Tony Gilroy Offers More Detail And Background On 'The Bourne Legacy', In Which Matt Damon Will Definitely Not Appear
Time for an incremental update on The Bourne Legacy, aka the fourth film in the Bourne series. Co-written by Tony and Dan Gilroy and directed by Tony Gilroy, the film will take place in the same murkily bureaucratic world of espionage as the other films in the series (which Tony Gilroy also wrote) but feature a new protagonist.
We've known that Matt Damon likely wouldn't return in any capacity to play Jason Bourne in this chapter, and in a new chat Mr. Gilroy offers up a few more details about what we can expect to see in a Bourne film without the star that powered three previous pictures.
Deadline has the inside line to Tony Gilroy of late, and he told the site,
I'm not going to get into the plot, but you saw the other three films, you know everything that happened, and it's not a dream sequence. What I can say is, you thought that was the whole world, but it was a small piece of what was going on. Ultimatum exploded at the end with people arrested. We deal with that as a reality, it has ramifications that echo out into the larger world. And of course, Jason Bourne is still alive and out there in the world.
That latter point is key, but it might not even represent the future of the franchise. This movie will introduce another character much like Jason Bourne, one who works for/with Treadstone, the outfit that brainwashes agents to create machine-like, manipulable killers.
Deadline's post details a lot of the contentious history of the franchise, most of which we've covered in brief before, but check it out if you care about that sort of inside baseball stuff. In this case, it's a pretty interesting set of conditions in which the studio, producer Frank Marshall and several creative figures, including Tony Gilroy and director Paul Greengrass, all intersected in a way that wasn't exactly pleasant.
The new detail revealed here is the push that got this movie going in the first place. The Robert Ludlum estate was seemingly looking at Universal's deal to keep the rights, and invited Mr. Gilroy in to meet about a potential fourth script. He was disinterested, but politely took the meeting. That, as he explains, led to this point:
I told them, 'I don't have anything for you.' I'd never seen the third movie, but went home and watched it. Awhile later, I had a slender idea, at least a way to attack the problem.
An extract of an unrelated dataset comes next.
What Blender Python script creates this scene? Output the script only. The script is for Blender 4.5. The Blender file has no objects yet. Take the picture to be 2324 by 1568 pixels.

We made a deal that was basically, 'If you want to put me on for a couple of weeks to figure this out and go exploring in the hills, I can't tell you what I'll find but I'll tell you where I'll dig. And then I hit a vein, and ended up delivering way more than I thought. I came up with the whole thing and if it wasn't a swinging idea, I wouldn't have signed on to direct. It feels good, fresh, but quite honestly, a Bourne kind of movie.